Amid mounting pressure Israel has indicated a willingness to ease restrictions on other goods allowed into Gaza, and the statement said Israel wanted “humanitarian and civilian goods to reach the residents by other means.”
Blair, Britain’s former prime minister and the representative of the quartet — the United Nations, the United States, the European Union and Russia — last week called Israel’s blockade “counterproductive.”
Blair said he had been telling Israeli leaders “that because Hamas will get whatever they want through the tunnels, actually this is a counterproductive policy. You stop the legitimate goods coming in legitimately.”
Video
Iara Lee, a US filmmaker and human rights activist who was on board the Turkish ship Mavi Marmara when Israeli commandos attacked it on May 31st, showed reporters late Friday an hour-long new video she managed to smuggle out after she and others were released from an Israeli prison.
She told a press conference “we expected to be deterred from delivering our aid to Gazans, but we did not expect to be attacked savagely by criminals, and by surprise.” Although the Israeli forces confiscated the cameras, laptops and all other electronic equipment on board the ship, she managed to smuggle her exclusive footage by concealing it in her underwear, she said.
Her high-definition, raw and unedited footage of the attack on Mavi Marmara conveyed the mood on the ship and of the passengers on it.
A male adult, wearing the Kuwaiti flag and “Kuwait” on the back of his jacket, was filmed praying peacefully with other passengers. Others were filmed working at their laptops.
The footage showed an instruction sheet in Hebrew with the photos of some passengers the Israeli commandos would not harm. Those included a German Parliamentarian and an archbishop.
Lee wondered how can Israel allege that these passengers laid a trap for Israel, duped the Israeli military, and plotted a lynching? “Do you see a premeditated ambush, or do you see some passengers using items at hand to protect themselves from an unprovoked assault by heavily armed commandos?” she asked.
The footage showed a doctor on board the ship even treated one of the Israeli commandos, as reported by the reputable New York Times newspaper on Friday.
She insisted that the Israeli commandos kept chasing the ship even as the captain was steering it away from the original route to Gaza.
She also noted that the passengers found it mysterious that five of the passengers simply disappeared after the ship docked in Israel and no country claimed them, raising suspicion that they were Israeli spies.
She said she will make the footage available on the Youtube for the whole world to watch, and said she will seek advice from experts in international law in order to sue the Israeli army.

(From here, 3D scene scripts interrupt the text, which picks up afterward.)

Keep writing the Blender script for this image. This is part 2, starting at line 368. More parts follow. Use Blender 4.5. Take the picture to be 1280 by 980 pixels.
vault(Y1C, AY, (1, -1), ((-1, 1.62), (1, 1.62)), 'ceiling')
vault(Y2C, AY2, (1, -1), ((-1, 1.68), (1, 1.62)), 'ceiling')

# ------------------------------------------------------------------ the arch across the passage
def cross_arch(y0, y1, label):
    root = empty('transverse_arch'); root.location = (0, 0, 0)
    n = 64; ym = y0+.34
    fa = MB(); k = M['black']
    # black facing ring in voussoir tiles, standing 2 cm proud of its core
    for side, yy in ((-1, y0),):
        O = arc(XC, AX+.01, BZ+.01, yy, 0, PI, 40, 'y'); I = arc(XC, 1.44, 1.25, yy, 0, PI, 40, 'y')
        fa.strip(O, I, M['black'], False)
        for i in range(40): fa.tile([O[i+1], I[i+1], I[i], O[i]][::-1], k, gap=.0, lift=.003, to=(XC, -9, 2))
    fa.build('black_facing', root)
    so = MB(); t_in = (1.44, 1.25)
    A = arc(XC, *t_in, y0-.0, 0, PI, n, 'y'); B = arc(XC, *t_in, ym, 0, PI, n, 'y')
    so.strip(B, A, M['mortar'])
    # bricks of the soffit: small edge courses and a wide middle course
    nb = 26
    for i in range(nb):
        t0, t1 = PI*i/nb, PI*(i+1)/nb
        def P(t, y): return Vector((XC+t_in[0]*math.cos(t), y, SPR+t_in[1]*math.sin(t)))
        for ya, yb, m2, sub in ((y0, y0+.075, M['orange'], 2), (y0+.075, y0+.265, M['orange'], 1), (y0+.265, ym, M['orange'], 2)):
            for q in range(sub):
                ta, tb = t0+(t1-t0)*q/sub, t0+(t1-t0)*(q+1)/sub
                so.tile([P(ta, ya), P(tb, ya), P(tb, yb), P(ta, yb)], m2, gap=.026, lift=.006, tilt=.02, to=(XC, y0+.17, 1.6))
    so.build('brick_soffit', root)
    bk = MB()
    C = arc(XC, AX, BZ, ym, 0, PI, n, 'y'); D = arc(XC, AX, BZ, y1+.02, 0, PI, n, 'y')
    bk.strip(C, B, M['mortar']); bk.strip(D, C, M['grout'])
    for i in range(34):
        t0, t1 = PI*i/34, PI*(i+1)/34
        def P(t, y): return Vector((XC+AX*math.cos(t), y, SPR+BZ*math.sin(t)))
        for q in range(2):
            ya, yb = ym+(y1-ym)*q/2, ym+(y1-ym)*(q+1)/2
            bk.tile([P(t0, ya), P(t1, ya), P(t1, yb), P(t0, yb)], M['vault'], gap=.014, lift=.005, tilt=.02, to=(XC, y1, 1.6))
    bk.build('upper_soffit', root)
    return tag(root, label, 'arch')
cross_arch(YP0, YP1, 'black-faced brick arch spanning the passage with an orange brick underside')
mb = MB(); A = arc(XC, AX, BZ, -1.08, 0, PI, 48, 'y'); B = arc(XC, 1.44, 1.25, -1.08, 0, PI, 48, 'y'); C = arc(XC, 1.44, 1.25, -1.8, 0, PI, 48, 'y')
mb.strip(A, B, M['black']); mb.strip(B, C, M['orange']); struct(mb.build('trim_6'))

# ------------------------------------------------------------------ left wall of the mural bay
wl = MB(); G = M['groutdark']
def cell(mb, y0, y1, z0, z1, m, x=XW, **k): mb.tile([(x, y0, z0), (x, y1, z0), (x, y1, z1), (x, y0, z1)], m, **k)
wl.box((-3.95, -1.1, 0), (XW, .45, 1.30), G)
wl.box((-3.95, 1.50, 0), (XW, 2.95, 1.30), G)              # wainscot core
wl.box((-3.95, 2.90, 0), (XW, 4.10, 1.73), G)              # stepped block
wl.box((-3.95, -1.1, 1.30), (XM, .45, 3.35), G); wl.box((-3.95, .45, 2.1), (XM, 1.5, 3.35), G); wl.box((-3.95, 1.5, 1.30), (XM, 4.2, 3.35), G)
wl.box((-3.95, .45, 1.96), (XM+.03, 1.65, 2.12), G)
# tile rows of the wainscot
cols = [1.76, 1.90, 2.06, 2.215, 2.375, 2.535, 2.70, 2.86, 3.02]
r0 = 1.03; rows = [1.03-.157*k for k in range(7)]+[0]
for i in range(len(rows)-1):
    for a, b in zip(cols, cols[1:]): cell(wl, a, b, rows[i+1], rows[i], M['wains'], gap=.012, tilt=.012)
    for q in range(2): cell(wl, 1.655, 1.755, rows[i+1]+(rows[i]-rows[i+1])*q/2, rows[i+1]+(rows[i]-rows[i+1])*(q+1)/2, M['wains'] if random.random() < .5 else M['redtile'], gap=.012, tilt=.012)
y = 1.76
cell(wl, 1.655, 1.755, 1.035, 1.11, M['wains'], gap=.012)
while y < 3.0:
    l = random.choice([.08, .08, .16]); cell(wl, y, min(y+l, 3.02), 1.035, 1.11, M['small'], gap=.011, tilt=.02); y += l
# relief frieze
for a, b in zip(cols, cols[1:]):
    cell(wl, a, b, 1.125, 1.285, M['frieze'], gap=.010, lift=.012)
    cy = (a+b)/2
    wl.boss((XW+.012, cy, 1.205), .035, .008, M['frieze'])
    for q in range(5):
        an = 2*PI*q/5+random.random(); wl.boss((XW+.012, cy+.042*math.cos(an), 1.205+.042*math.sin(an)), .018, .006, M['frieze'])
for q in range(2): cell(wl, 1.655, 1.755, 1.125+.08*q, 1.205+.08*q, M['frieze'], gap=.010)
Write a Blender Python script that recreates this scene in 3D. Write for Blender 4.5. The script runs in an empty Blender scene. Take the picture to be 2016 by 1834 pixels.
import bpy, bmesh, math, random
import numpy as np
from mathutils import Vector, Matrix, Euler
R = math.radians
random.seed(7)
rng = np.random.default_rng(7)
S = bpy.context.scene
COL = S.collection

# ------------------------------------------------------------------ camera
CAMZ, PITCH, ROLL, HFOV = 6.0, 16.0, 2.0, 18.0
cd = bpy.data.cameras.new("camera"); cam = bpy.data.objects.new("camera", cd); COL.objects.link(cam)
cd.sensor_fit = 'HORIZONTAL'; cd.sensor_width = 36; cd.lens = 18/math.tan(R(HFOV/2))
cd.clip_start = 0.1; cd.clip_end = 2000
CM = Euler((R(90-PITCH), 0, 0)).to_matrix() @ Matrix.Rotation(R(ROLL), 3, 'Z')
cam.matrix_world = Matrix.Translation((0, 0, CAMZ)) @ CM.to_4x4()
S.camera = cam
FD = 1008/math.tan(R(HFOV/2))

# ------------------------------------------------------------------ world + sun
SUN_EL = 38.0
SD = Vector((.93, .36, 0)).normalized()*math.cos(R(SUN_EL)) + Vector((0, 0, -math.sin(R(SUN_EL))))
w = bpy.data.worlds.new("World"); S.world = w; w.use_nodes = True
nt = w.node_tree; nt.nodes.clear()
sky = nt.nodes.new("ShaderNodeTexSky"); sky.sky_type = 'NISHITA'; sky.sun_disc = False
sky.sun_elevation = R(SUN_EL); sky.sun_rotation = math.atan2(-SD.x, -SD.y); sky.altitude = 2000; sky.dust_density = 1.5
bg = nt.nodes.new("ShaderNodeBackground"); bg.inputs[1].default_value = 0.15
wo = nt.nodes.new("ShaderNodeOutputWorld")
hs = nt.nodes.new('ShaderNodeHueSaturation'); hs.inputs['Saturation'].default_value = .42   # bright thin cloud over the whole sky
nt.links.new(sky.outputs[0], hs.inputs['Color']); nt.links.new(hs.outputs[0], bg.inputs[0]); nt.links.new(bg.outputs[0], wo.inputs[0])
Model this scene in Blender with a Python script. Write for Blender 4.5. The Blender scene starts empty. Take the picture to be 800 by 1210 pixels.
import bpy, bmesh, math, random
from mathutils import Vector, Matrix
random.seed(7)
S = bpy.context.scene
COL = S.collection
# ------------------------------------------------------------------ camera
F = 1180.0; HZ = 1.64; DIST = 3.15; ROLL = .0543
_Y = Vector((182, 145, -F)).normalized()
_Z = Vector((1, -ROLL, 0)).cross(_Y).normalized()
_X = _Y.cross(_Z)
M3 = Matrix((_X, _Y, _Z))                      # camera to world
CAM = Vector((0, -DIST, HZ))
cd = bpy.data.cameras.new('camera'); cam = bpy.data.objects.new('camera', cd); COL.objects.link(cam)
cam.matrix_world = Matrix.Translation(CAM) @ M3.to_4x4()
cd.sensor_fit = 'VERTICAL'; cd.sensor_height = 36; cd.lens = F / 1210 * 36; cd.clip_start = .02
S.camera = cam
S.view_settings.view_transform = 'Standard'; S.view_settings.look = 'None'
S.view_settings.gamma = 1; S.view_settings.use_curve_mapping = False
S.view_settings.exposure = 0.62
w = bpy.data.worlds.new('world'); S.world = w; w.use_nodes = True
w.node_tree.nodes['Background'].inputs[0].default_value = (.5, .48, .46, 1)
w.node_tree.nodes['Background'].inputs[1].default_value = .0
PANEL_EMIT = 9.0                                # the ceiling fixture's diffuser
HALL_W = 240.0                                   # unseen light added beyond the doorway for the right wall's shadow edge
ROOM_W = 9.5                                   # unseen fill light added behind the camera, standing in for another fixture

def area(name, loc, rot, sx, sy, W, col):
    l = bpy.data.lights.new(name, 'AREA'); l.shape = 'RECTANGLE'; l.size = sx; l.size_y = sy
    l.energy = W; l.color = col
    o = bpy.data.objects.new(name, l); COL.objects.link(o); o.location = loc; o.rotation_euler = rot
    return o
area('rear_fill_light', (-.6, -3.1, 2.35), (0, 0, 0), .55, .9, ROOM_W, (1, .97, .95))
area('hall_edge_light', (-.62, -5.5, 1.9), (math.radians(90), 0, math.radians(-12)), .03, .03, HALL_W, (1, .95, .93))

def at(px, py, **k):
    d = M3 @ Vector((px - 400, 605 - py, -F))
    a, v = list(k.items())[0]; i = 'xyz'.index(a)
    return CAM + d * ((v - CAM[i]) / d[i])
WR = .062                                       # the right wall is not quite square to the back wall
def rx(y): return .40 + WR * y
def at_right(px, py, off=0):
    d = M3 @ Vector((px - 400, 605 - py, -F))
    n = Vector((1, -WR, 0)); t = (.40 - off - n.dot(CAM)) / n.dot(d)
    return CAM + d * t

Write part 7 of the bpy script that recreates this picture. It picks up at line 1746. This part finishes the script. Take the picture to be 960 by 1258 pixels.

Asked if she would do it again, she said yes but with more nationalities involved and a bigger flotilla.
She blamed her government for always covering up for Israeli “crimes” and found it shameful that the US is the only country which did not condemn the assault.
Lee, also a Brazilian of Korean origin, visited Gaza a few months ago and witnessed the Israeli war on Lebanon during the summer of 2006. “I am familiar with the Israeli crimes,” she said.
Committee
Israel plans to form a committee headed by a former supreme court judge and including US and European observers to probe a deadly May 31 raid on a Gaza-bound aid flotilla, media reported on Friday.
The proposed committee would fall short of demands for an international investigation, and it was not yet clear whether Israel had succeeded in securing US backing for the probe.
Prime Minister Benjamin Netanyahu was expected to make a formal announcement on Friday or possibly Saturday evening, after the Jewish sabbath, according to Yisrael Hayom, a newspaper considered close to the government.
A government spokesman declined to comment on the reports.
The committee would examine the legality of Israel’s four-year blockade of the Gaza Strip and the decision to seize the activist flotilla loaded with thousands of tonnes of supplies in international waters, media reported.
It will also examine the use of military force in seizing the ships, which were carrying hundreds of pro-Palestinian activists.
Poll
Most Israelis back their rightwing government in the wake of the botched May 31 assault on a Gaza-bound aid flotilla that sparked international outrage, a poll said Friday.
The survey found that 57 percent of Israelis trust their political and military leaders “more or just as before,” while 37 percent “trust (them) less or didn’t trust them before.”
Israel has faced a wave of international criticism of the raid, in which nine Turkish activists were shot dead by naval commandos who were attacked with clubs and knives aboard one of the ships when they boarded them in international waters.
When asked if they were concerned that their country was becoming isolated internationally, 52 percent of respondents answered no and 41 percent said yes.
The poll also found that most Israelis support the blockade of the Hamas-run Gaza Strip, with 59 percent saying it is “more beneficial than harmful” and just 25 percent saying the opposite.
The survey, carried out by the Dialog group for the centre-left Haaretz newspaper, also found that Israelis would vote for an even more right-leaning government if elections were held today.
Prime Minister Benjamin Netanyahu’s hawkish Likud would pick up six seats to win 33 in the 120-member parliament. That compared to 27 for the centrist Kadima, which won the most seats in 2009 elections (28) but was unable to form a government.